DATA SHOWN:
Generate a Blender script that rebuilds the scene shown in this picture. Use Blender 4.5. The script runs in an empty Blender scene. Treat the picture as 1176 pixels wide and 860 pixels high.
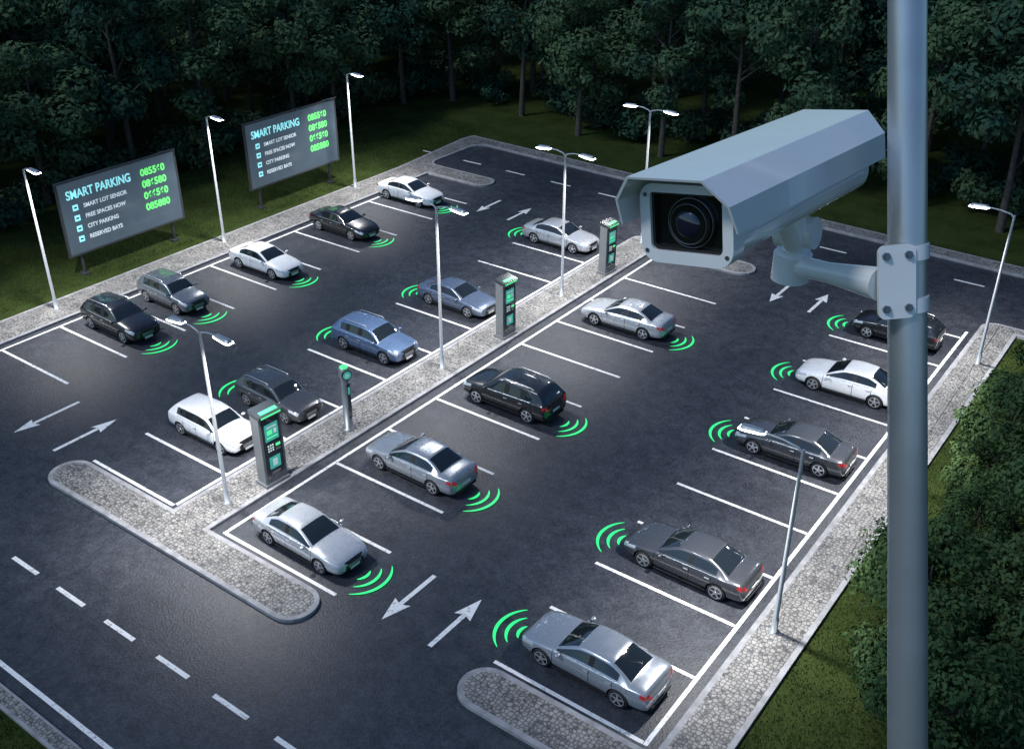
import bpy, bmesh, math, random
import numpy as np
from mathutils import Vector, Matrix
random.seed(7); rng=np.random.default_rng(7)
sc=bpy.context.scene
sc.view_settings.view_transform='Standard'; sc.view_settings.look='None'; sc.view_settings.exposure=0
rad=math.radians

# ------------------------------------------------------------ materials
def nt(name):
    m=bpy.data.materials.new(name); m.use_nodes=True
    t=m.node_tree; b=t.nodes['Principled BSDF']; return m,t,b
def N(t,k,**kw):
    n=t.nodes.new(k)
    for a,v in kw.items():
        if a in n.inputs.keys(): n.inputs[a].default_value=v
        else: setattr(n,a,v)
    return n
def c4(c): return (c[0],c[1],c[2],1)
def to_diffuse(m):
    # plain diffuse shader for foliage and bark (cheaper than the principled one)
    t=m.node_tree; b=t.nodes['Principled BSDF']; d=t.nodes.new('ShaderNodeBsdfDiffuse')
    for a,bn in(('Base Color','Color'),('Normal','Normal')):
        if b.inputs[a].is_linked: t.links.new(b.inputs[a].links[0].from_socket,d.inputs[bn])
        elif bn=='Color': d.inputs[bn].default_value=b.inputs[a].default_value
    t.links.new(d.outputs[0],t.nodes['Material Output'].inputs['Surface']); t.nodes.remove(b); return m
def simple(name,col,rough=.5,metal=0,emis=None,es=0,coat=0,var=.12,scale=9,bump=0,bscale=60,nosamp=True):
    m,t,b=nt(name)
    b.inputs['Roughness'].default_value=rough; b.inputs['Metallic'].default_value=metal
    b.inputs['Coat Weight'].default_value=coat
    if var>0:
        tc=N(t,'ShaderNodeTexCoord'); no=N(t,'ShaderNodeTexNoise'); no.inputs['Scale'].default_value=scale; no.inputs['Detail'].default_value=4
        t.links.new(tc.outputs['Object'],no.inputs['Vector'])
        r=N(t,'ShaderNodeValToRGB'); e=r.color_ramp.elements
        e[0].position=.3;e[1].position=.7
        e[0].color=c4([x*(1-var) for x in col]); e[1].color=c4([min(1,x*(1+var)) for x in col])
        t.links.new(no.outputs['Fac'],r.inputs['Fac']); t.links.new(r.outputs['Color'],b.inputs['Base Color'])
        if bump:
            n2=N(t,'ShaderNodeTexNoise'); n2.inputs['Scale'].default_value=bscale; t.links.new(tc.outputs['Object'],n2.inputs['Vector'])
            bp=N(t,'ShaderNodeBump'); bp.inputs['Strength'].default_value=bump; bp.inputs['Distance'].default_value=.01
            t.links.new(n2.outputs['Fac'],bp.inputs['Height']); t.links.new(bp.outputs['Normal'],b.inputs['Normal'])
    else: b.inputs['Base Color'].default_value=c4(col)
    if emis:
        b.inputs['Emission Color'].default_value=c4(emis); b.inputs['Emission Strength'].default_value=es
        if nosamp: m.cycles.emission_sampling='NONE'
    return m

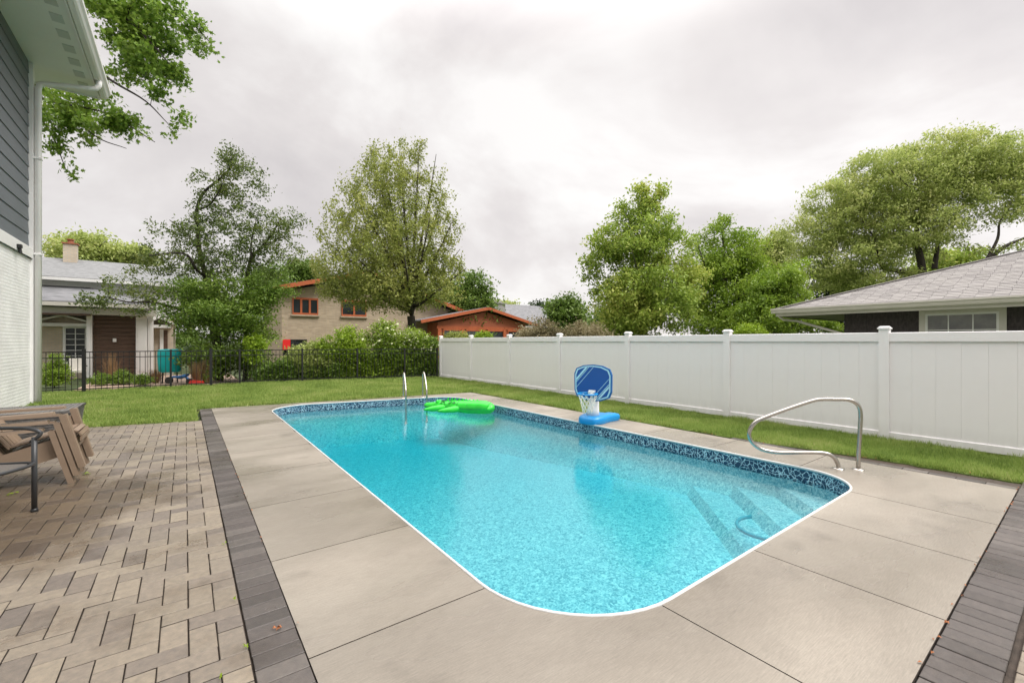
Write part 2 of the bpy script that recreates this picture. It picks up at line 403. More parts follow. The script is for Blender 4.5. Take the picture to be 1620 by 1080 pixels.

PROBLEM STATEMENT:
Return, unchanged, the lines from the first line of the material through the line that holds "rad=math.radians", inclusive, omitting pictures.

REPLY TO THE TASK:
Generate a Blender script that rebuilds the scene shown in this picture. Use Blender 4.5. The script runs in an empty Blender scene. Treat the picture as 1176 pixels wide and 860 pixels high.
import bpy, bmesh, math, random
import numpy as np
from mathutils import Vector, Matrix
random.seed(7); rng=np.random.default_rng(7)
sc=bpy.context.scene
sc.view_settings.view_transform='Standard'; sc.view_settings.look='None'; sc.view_settings.exposure=0
rad=math.radians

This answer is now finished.